March 26, 2013

Active vs. Passive Index Investing

After over a decade in the investments business I can honestly say that active management (specifically security selection...I have a different view on asset allocation) does not outperform passive management. Most portfolio managers and investment firms do nothing but suck up client assets with fees. They put on a sophisticated show, but at the end of the day most managers underperform the market by the amount of fees they charge, if not more.

The investments business is first and foremost a marketing business. The pageantry surrounding the investment managers is simply part of the marketing. Of course, most investment managers believe their own hype and think they actually can outperform the market. But when it comes down to it, the numbers don't lie. Most managers can discuss complex economic developments, dive deep into a company's financials, tear-apart corporate management spin, and so on, but this 'sophistication' doesn't translate into outperformance, for the most part.

It's all a charade. 

The academic evidence shows this. Standard and Poors itself puts out a regular report comparing the aggregate performance of active investment managers with the performance of passive benchmarks. While at times the active managers outperform, this outperformance is usually short-lived.

Of course, with the worldwide growth of ETF assets investors and advisers are clearly beginning to understand that active management is a farce. After two massive bear markets (one in the early 2000s, one in 2008/2009) during which active managers failed to protect from the downside, many individual investors began to make the switch into ETFs from actively managed mutual funds.

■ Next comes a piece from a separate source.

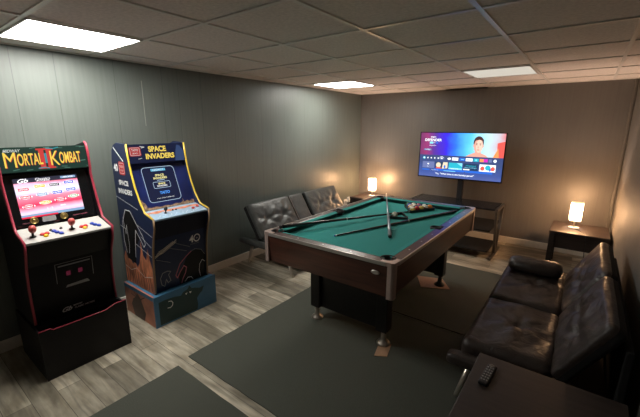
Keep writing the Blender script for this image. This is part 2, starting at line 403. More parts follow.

While the S&P research suggests that in aggregate active managers cannot outperform, some argue that this methodology to evaluate active vs. passive management is flawed. Specifically, they suggest that aggregating active management performance doesn't disprove that select individuals can outperform. Moreover, the aggregate active manager universe doesn't distinguish between investment managers that are stock-picking with conviction for low fees vs. managers that are 'closet indexers' and charge high fees. In fact, history has shown that there are a few managers that can add value consistently over time. Warren Buffett and Peter Lynch are examples. 

Warren Buffett's track record (via Berkshire Hathaway) is below. You can see that it has fairly consistently outperformed the S&P 500 over its history. So isn't this proof that it IS possible to outperform the market?


Maybe, maybe not. Berkshire Hathaway's performance proves that it is statistically possible for a person (or entity) to outperform the stock market on a regular basis, but it doesn't prove that active management works or even was the cause of this outperformance. One has to consider that out of the tens of thousands of portfolio managers throughout the world, there is a statistical probability that at least a couple will have impeccable track records. Just as it is possible that someone, somewhere in the world can roll a six dozens of times in a row, it is possible that someone can outperform a broad benchmark dozens of years in a row. 

Warren Buffett is no dummy. So if there is someone who can outperform the market he would be the guy. But it is entirely possible that his luck - like many other very smart portfolio managers - is simply mis-attributed as skill. After all, with the ever-changing and infinite number of business and economic variables out there how can one stay on top of their investment theses without a bit of luck? 

To be fair, a great case can be made for active management - at least during certain types of market environments. According to Goldman Sachs, it becomes easier for someone to outperform the market under the following conditions:

1. Correlations are low or falling.
2. P/E ratios are contracting
3. Over a long time-period
4. When the fund and fund manager are allowed to deviate significantly from the benchmark

To provide a balanced view, I am linking a report by Goldman Sachs called 'Rethinking the Active vs. Passive Debate'. While I am still very cynical about mistaking someone's luck with skill, I do think GS makes a good case to show that there may be some merit to active management.

Regardless, my experience speaks for itself. The vast majority of active managers attempting to outperform via security selection cannot outperform their benchmarks on a consistent basis.